In a One View in today’s Wednesday Journal, Vicki Scaman, Oak Park’s village president, begins a notable walk-back on the recent village board decision to actively pursue a plan that would demolish village hall.

In what started several years ago, a consulting study to remedy the genuinely atrocious conditions of the police station housed in the cellar of village hall unexpectedly veered into a report where the top recommendation was to take down the entirety of village hall, including the police station. Building a new combined facility on the property at Madison and Lombard was suggested.

The response to the 5-2 board vote has been intense. Let us count the reasons: Are taxpayers prepared to spend $118 million and up for a new village hall? Should Oak Park demolish a public building that is less than 50 years old, on the National Register of Historic Places, and designed by the famed architect Harry Weese? How on earth did this proposal get to a board vote with absolutely no public discussion?

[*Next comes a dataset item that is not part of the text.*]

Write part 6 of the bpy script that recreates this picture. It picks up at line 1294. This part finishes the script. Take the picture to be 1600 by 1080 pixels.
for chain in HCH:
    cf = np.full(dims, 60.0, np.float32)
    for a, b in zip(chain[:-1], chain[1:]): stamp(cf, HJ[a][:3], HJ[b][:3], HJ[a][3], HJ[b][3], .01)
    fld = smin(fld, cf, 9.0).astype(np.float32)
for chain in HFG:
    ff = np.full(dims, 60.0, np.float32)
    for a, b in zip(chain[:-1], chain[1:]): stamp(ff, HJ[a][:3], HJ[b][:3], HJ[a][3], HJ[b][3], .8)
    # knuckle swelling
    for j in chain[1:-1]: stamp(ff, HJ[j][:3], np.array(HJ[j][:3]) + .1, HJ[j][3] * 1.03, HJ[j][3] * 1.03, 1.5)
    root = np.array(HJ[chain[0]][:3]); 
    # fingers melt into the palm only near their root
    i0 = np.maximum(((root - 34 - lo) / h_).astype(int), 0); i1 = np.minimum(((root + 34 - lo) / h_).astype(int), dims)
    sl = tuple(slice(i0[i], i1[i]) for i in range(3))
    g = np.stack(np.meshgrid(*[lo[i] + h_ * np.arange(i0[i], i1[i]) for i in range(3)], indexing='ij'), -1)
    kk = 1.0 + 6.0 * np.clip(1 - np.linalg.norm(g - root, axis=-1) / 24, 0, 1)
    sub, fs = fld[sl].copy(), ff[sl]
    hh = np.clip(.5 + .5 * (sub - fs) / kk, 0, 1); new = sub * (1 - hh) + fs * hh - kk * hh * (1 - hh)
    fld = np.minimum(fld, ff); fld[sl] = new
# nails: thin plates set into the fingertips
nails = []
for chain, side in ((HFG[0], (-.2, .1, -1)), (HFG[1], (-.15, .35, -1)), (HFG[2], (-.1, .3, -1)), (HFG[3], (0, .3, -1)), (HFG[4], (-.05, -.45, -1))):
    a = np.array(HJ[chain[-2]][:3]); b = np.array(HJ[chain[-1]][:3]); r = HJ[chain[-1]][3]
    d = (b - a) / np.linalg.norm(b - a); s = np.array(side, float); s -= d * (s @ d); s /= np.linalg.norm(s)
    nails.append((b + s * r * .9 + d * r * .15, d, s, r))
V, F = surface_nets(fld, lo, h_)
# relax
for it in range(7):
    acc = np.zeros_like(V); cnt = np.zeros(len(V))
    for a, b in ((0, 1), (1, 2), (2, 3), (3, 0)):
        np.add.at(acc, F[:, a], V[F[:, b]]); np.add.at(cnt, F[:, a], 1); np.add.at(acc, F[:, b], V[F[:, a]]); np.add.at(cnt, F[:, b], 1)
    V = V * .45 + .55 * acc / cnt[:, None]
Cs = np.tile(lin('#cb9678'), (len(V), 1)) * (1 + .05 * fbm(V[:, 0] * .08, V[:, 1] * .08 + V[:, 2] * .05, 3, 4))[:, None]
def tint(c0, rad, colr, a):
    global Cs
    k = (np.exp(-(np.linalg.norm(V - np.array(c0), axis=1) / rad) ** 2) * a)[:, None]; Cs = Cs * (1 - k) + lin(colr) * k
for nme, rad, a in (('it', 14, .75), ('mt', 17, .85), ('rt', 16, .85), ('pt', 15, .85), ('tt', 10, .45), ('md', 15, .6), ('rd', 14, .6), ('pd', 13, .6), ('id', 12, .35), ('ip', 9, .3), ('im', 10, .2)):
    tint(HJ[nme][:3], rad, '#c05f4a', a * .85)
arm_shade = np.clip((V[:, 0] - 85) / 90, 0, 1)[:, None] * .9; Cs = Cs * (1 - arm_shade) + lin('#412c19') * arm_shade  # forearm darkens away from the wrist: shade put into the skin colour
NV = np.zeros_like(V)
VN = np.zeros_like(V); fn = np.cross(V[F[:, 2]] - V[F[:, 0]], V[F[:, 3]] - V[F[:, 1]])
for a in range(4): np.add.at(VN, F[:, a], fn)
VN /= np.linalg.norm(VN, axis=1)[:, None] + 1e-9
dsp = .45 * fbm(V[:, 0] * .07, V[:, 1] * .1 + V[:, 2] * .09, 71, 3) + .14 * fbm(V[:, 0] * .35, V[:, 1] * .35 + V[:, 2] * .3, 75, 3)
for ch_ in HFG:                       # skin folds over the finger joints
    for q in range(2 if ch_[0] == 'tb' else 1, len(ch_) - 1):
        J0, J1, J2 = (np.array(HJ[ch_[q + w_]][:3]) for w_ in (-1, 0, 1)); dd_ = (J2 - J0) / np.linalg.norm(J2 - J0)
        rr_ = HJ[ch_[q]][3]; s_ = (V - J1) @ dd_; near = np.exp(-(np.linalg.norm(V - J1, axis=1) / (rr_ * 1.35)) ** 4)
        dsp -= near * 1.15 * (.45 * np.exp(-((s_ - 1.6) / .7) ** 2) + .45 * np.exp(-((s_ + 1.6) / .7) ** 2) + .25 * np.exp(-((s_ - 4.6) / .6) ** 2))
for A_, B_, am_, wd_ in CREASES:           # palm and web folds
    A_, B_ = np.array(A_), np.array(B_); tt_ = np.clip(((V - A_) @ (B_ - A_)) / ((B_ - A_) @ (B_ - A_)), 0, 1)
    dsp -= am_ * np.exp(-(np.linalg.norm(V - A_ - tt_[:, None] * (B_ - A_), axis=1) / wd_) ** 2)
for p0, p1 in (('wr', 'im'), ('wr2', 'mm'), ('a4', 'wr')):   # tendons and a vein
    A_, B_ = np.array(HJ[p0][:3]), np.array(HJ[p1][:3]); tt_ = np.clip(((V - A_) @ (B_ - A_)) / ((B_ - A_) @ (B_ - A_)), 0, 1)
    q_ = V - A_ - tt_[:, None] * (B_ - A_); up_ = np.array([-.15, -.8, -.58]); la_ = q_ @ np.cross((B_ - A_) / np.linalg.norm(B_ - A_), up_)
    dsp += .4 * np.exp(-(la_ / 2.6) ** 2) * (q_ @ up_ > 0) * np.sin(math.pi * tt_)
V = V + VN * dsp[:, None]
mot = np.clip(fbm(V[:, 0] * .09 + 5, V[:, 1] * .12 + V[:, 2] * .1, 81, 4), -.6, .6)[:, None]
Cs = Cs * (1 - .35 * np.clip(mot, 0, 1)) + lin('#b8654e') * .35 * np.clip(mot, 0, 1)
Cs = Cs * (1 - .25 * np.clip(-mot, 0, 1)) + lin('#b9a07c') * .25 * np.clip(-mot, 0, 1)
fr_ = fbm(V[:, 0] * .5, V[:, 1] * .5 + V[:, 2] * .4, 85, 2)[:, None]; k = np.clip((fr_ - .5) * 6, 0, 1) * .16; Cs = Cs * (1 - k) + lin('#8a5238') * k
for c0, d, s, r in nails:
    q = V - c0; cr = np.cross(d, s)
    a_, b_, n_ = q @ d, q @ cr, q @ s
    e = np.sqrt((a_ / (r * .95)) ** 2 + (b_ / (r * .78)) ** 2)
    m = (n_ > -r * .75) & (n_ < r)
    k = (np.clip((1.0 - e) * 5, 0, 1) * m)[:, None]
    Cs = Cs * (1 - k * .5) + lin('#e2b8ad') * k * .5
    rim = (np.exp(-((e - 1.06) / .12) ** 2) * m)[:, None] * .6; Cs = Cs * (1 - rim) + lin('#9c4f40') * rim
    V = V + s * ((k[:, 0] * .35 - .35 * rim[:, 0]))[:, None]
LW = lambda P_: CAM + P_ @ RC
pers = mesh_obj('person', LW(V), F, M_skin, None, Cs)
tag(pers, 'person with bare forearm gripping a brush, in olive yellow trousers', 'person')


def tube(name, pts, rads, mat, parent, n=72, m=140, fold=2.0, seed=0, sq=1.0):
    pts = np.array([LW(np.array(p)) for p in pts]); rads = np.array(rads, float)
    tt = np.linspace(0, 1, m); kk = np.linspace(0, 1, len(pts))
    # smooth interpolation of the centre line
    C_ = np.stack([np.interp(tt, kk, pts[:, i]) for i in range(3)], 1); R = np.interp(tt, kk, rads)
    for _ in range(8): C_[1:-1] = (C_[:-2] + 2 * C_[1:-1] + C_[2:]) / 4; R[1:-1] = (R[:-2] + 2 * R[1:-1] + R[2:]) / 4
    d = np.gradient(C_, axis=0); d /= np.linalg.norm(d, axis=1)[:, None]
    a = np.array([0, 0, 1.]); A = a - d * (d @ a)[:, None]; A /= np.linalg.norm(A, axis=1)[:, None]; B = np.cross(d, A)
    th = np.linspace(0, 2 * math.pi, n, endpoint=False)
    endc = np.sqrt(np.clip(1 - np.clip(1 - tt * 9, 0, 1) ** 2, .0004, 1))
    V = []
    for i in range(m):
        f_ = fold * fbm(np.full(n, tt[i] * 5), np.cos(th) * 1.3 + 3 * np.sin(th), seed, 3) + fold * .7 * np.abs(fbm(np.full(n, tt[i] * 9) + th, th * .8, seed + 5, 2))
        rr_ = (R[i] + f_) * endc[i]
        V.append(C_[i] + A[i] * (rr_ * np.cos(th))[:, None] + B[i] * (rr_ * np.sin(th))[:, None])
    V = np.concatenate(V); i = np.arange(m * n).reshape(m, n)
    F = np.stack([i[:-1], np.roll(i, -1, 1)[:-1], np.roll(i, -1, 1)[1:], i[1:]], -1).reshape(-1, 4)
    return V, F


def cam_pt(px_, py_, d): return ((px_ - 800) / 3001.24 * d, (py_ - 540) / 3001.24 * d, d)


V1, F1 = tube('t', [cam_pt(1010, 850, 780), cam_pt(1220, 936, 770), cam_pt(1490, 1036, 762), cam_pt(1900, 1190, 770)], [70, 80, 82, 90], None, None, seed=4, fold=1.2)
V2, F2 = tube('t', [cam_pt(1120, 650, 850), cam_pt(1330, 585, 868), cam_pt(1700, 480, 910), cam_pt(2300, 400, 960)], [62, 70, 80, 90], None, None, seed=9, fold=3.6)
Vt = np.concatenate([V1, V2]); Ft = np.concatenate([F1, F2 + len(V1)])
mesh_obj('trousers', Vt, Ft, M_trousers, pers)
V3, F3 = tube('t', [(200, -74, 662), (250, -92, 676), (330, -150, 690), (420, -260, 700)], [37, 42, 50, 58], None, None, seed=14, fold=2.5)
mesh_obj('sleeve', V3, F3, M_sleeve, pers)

Here are two givens: The police station is an abomination. It was a mistake to put the police station in a windowless basement 50 years ago. And it is now totally obsolete. So building a new police station has to happen. And it won’t be cheap. Also, for all the deserved hosannas about the intentional design of village hall to provide transparency in government, the village hall has long had many defects. It was built before ADA became the norm. The heating and AC have never worked right. And many of the workspaces in the building, especially on the top level, are cramped and offer no privacy.

In her One View, Scaman assures that this is not a done deal and that the direction can still be shifted. She urges our readers to look back a week and consider the One View by Bill Dring, a longtime Oak Park architect who helped oversee construction of village hall in the early 1970s. In that opinion piece, Dring readily acknowledges the drawbacks of the existing building. But he urges the village board to engage an architectural firm and to challenge them to retrofit the structure to fix the real shortcomings. Demolition should not be an option, he says, while agreeing that a new free-standing police station, possibly on the green space at the south end of the village hall campus, needs to be built.

Let’s slow down. Let’s focus on preservation. And let’s build a new police station that reflects Oak Park’s vision of community safety and engagement.